— start of MATERIAL PROVIDED —

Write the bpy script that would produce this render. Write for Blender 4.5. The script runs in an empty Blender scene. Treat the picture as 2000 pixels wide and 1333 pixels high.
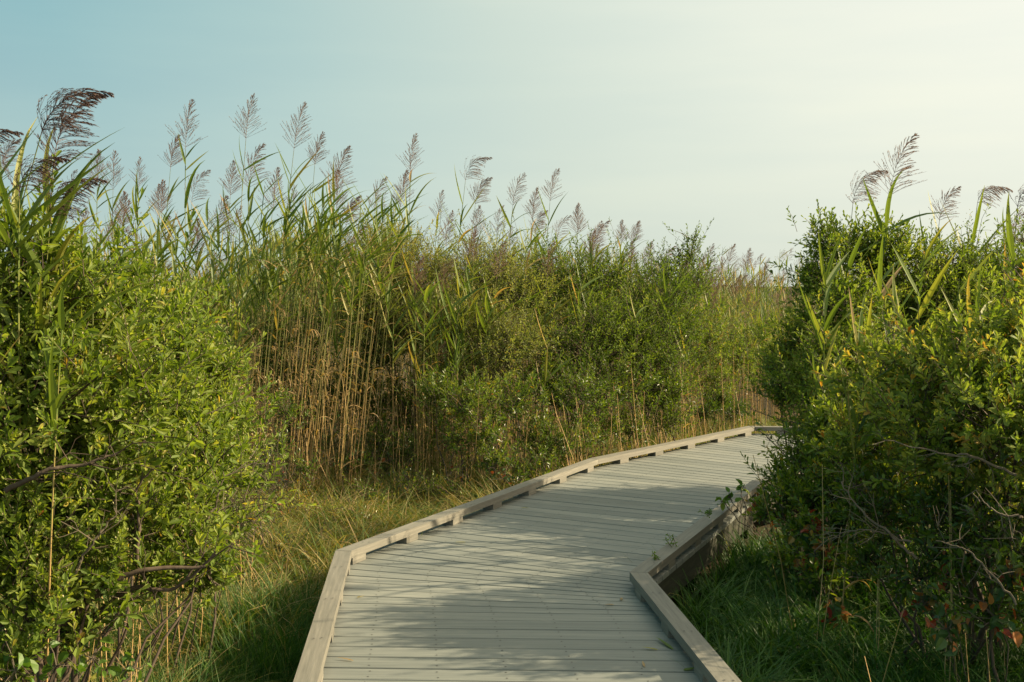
import bpy, math, random
import numpy as np
from mathutils import Vector
sc = bpy.context.scene
col = sc.collection

# ------------------------------------------------------------------ camera
FPX, W0, H0 = 2222.0, 2000.0, 1333.0
CAMZ = 1.65
PITCH = math.atan((H0 / 2 - 557) / FPX)
cam = bpy.data.cameras.new('camera'); camo = bpy.data.objects.new('camera', cam); col.objects.link(camo)
cam.sensor_width = 36; cam.lens = 36 * FPX / W0; cam.clip_end = 3000; cam.clip_start = 0.05
camo.location = (0, 0, CAMZ); camo.rotation_euler = (math.pi / 2 - PITCH, 0, 0)
sc.camera = camo

# ------------------------------------------------------------------ sky, sun, exposure
SUN_EL, SUN_AZ = math.radians(29), math.radians(83)
sc.view_settings.view_transform = 'Standard'; sc.view_settings.look = 'None'
sc.view_settings.exposure = 1.1; sc.view_settings.gamma = 1
world = bpy.data.worlds.new('World'); sc.world = world; world.use_nodes = True
nt = world.node_tree; nt.nodes.clear()
def nd(t, ty, **kw):
    n = t.nodes.new(ty)
    for k, v in kw.items(): setattr(n, k, v)
    return n
out = nd(nt, 'ShaderNodeOutputWorld'); bg = nd(nt, 'ShaderNodeBackground')
sky = nd(nt, 'ShaderNodeTexSky', sky_type='NISHITA', sun_disc=False)
sky.sun_elevation = SUN_EL; sky.sun_rotation = SUN_AZ
sky.altitude = 0; sky.air_density = 1.0; sky.dust_density = 4.0; sky.ozone_density = 1.5
bg.inputs[1].default_value = 0.525   # the sky texture itself is scaled by 0.10 below
sun = bpy.data.lights.new('sun', 'SUN'); sun.energy = 5.0; sun.angle = math.radians(0.6); sun.color = (1, .80, .52)
suno = bpy.data.objects.new('sun', sun); col.objects.link(suno)
SDIR = Vector((math.sin(SUN_AZ) * math.cos(SUN_EL), math.cos(SUN_AZ) * math.cos(SUN_EL), math.sin(SUN_EL)))
# thin haze in front of the clear sky, paler towards the sun and the horizon
geo = nd(nt, 'ShaderNodeNewGeometry')
dot = nd(nt, 'ShaderNodeVectorMath', operation='DOT_PRODUCT'); dot.inputs[1].default_value = SDIR
tcw = nd(nt, 'ShaderNodeTexCoord'); nt.links.new(tcw.outputs['Generated'], dot.inputs[0])
def wramp(stops, fac):
    r_ = nd(nt, 'ShaderNodeValToRGB'); e = r_.color_ramp.elements
    while len(e) < len(stops): e.new(.5)
    for i_, (p_, c_) in enumerate(stops): e[i_].position = p_; e[i_].color = (*c_, 1)
    nt.links.new(fac, r_.inputs[0]); return r_
dm = nd(nt, 'ShaderNodeMath', operation='MULTIPLY_ADD'); nt.links.new(dot.outputs['Value'], dm.inputs[0]); dm.inputs[1].default_value = .5; dm.inputs[2].default_value = .5
glow = wramp([(.34, (.095, .35, .43)), (.44, (.155, .42, .475)), (.52, (.35, .56, .545)), (.60, (.62, .725, .62)), (.69, (.86, .89, .745)), (.78, (.97, .965, .82)), (.9, (1.4, 1.2, .85)), (1, (2.2, 1.7, 1.05))], dm.outputs[0])
sep = nd(nt, 'ShaderNodeSeparateXYZ'); nt.links.new(tcw.outputs['Generated'], sep.inputs[0])
hor = wramp([(0, (.7,) * 3), (.03, (.6,) * 3), (.12, (.4,) * 3), (.35, (0, 0, 0))], sep.outputs['Z'])
hmix = nd(nt, 'ShaderNodeMix', data_type='RGBA'); nt.links.new(hor.outputs[0], hmix.inputs[0]); nt.links.new(glow.outputs[0], hmix.inputs[6]); hmix.inputs[7].default_value = (.74, .79, .69, 1)
skm = nd(nt, 'ShaderNodeMix', data_type='RGBA', blend_type='MULTIPLY'); skm.inputs[0].default_value = 1; nt.links.new(sky.outputs[0], skm.inputs[6]); skm.inputs[7].default_value = (.10, .10, .10, 1)
# faint level streaks of thin cloud
cmp_ = nd(nt, 'ShaderNodeMapping'); cmp_.inputs['Scale'].default_value = (1.2, 1.2, 9); nt.links.new(tcw.outputs['Generated'], cmp_.inputs[0])
cn = nd(nt, 'ShaderNodeTexNoise'); cn.inputs['Scale'].default_value = 2.2; cn.inputs['Detail'].default_value = 4; nt.links.new(cmp_.outputs[0], cn.inputs[0])
cr = wramp([(.35, (.955, .97, .985)), (.52, (1, 1, 1)), (.7, (1.045, 1.03, 1.01))], cn.outputs[0])
fin = nd(nt, 'ShaderNodeMix', data_type='RGBA'); fin.inputs[0].default_value = .85; nt.links.new(skm.outputs[2], fin.inputs[6]); nt.links.new(hmix.outputs[2], fin.inputs[7])
fin2 = nd(nt, 'ShaderNodeMix', data_type='RGBA', blend_type='MULTIPLY'); fin2.inputs[0].default_value = 1; nt.links.new(fin.outputs[2], fin2.inputs[6]); nt.links.new(cr.outputs[0], fin2.inputs[7])
nt.links.new(fin2.outputs[2], bg.inputs[0]); nt.links.new(bg.outputs[0], out.inputs[0])
suno.rotation_euler = SDIR.to_track_quat('Z', 'Y').to_euler(); suno.location = (20, 10, 20)

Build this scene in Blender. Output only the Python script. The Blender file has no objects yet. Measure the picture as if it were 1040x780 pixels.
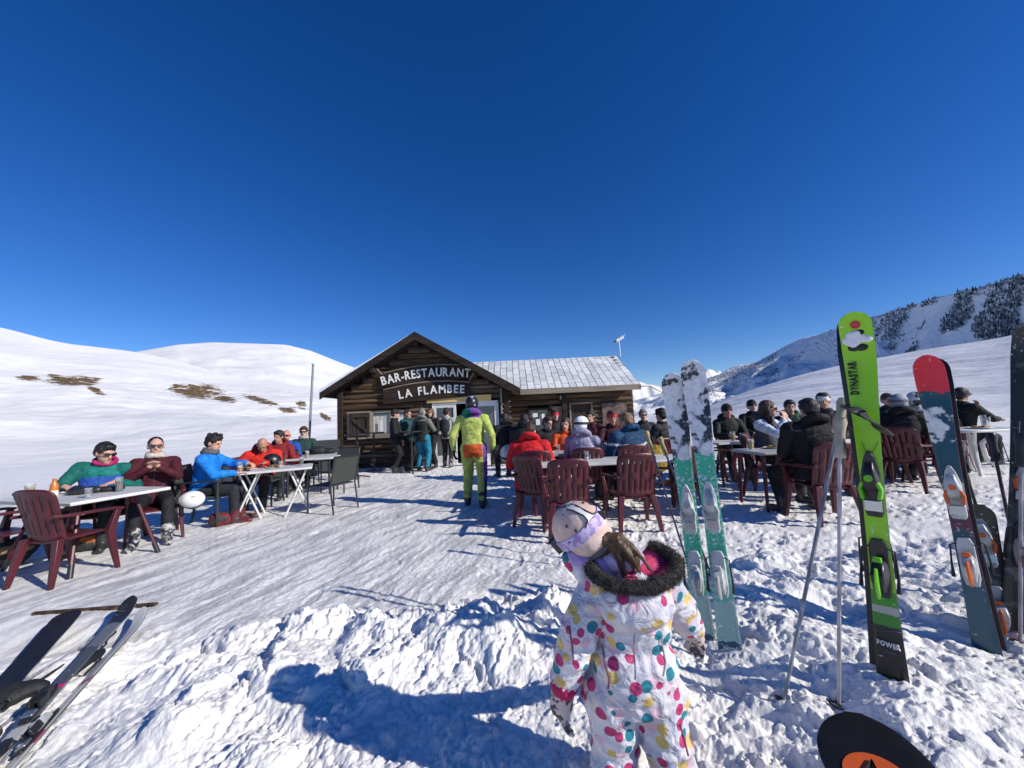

— end of MATERIAL PROVIDED —

**JOB**
Strip out the pictures and quote the remaining data word for word.

**RESPONSE TO THE TASK**
Write the bpy script that would produce this render. Write for Blender 4.5. The script runs in an empty Blender scene. Treat the picture as 2000 pixels wide and 1333 pixels high.
import bpy, math, random
import numpy as np
from mathutils import Vector
sc = bpy.context.scene
col = sc.collection

# ------------------------------------------------------------------ camera
FPX, W0, H0 = 2222.0, 2000.0, 1333.0
CAMZ = 1.65
PITCH = math.atan((H0 / 2 - 557) / FPX)
cam = bpy.data.cameras.new('camera'); camo = bpy.data.objects.new('camera', cam); col.objects.link(camo)
cam.sensor_width = 36; cam.lens = 36 * FPX / W0; cam.clip_end = 3000; cam.clip_start = 0.05
camo.location = (0, 0, CAMZ); camo.rotation_euler = (math.pi / 2 - PITCH, 0, 0)
sc.camera = camo

# ------------------------------------------------------------------ sky, sun, exposure
SUN_EL, SUN_AZ = math.radians(29), math.radians(83)
sc.view_settings.view_transform = 'Standard'; sc.view_settings.look = 'None'
sc.view_settings.exposure = 1.1; sc.view_settings.gamma = 1
world = bpy.data.worlds.new('World'); sc.world = world; world.use_nodes = True
nt = world.node_tree; nt.nodes.clear()
def nd(t, ty, **kw):
    n = t.nodes.new(ty)
    for k, v in kw.items(): setattr(n, k, v)
    return n
out = nd(nt, 'ShaderNodeOutputWorld'); bg = nd(nt, 'ShaderNodeBackground')
sky = nd(nt, 'ShaderNodeTexSky', sky_type='NISHITA', sun_disc=False)
sky.sun_elevation = SUN_EL; sky.sun_rotation = SUN_AZ
sky.altitude = 0; sky.air_density = 1.0; sky.dust_density = 4.0; sky.ozone_density = 1.5
bg.inputs[1].default_value = 0.525   # the sky texture itself is scaled by 0.10 below
sun = bpy.data.lights.new('sun', 'SUN'); sun.energy = 5.0; sun.angle = math.radians(0.6); sun.color = (1, .80, .52)
suno = bpy.data.objects.new('sun', sun); col.objects.link(suno)
SDIR = Vector((math.sin(SUN_AZ) * math.cos(SUN_EL), math.cos(SUN_AZ) * math.cos(SUN_EL), math.sin(SUN_EL)))
# thin haze in front of the clear sky, paler towards the sun and the horizon
geo = nd(nt, 'ShaderNodeNewGeometry')
dot = nd(nt, 'ShaderNodeVectorMath', operation='DOT_PRODUCT'); dot.inputs[1].default_value = SDIR
tcw = nd(nt, 'ShaderNodeTexCoord'); nt.links.new(tcw.outputs['Generated'], dot.inputs[0])
def wramp(stops, fac):
    r_ = nd(nt, 'ShaderNodeValToRGB'); e = r_.color_ramp.elements
    while len(e) < len(stops): e.new(.5)
    for i_, (p_, c_) in enumerate(stops): e[i_].position = p_; e[i_].color = (*c_, 1)
    nt.links.new(fac, r_.inputs[0]); return r_
dm = nd(nt, 'ShaderNodeMath', operation='MULTIPLY_ADD'); nt.links.new(dot.outputs['Value'], dm.inputs[0]); dm.inputs[1].default_value = .5; dm.inputs[2].default_value = .5
glow = wramp([(.34, (.095, .35, .43)), (.44, (.155, .42, .475)), (.52, (.35, .56, .545)), (.60, (.62, .725, .62)), (.69, (.86, .89, .745)), (.78, (.97, .965, .82)), (.9, (1.4, 1.2, .85)), (1, (2.2, 1.7, 1.05))], dm.outputs[0])
sep = nd(nt, 'ShaderNodeSeparateXYZ'); nt.links.new(tcw.outputs['Generated'], sep.inputs[0])
hor = wramp([(0, (.7,) * 3), (.03, (.6,) * 3), (.12, (.4,) * 3), (.35, (0, 0, 0))], sep.outputs['Z'])
hmix = nd(nt, 'ShaderNodeMix', data_type='RGBA'); nt.links.new(hor.outputs[0], hmix.inputs[0]); nt.links.new(glow.outputs[0], hmix.inputs[6]); hmix.inputs[7].default_value = (.74, .79, .69, 1)
skm = nd(nt, 'ShaderNodeMix', data_type='RGBA', blend_type='MULTIPLY'); skm.inputs[0].default_value = 1; nt.links.new(sky.outputs[0], skm.inputs[6]); skm.inputs[7].default_value = (.10, .10, .10, 1)
# faint level streaks of thin cloud
cmp_ = nd(nt, 'ShaderNodeMapping'); cmp_.inputs['Scale'].default_value = (1.2, 1.2, 9); nt.links.new(tcw.outputs['Generated'], cmp_.inputs[0])
cn = nd(nt, 'ShaderNodeTexNoise'); cn.inputs['Scale'].default_value = 2.2; cn.inputs['Detail'].default_value = 4; nt.links.new(cmp_.outputs[0], cn.inputs[0])
cr = wramp([(.35, (.955, .97, .985)), (.52, (1, 1, 1)), (.7, (1.045, 1.03, 1.01))], cn.outputs[0])
fin = nd(nt, 'ShaderNodeMix', data_type='RGBA'); fin.inputs[0].default_value = .85; nt.links.new(skm.outputs[2], fin.inputs[6]); nt.links.new(hmix.outputs[2], fin.inputs[7])
fin2 = nd(nt, 'ShaderNodeMix', data_type='RGBA', blend_type='MULTIPLY'); fin2.inputs[0].default_value = 1; nt.links.new(fin.outputs[2], fin2.inputs[6]); nt.links.new(cr.outputs[0], fin2.inputs[7])
nt.links.new(fin2.outputs[2], bg.inputs[0]); nt.links.new(bg.outputs[0], out.inputs[0])
suno.rotation_euler = SDIR.to_track_quat('Z', 'Y').to_euler(); suno.location = (20, 10, 20)

Build this scene in Blender. Output only the Python script. The Blender file has no objects yet. Measure the picture as if it were 1040x780 pixels.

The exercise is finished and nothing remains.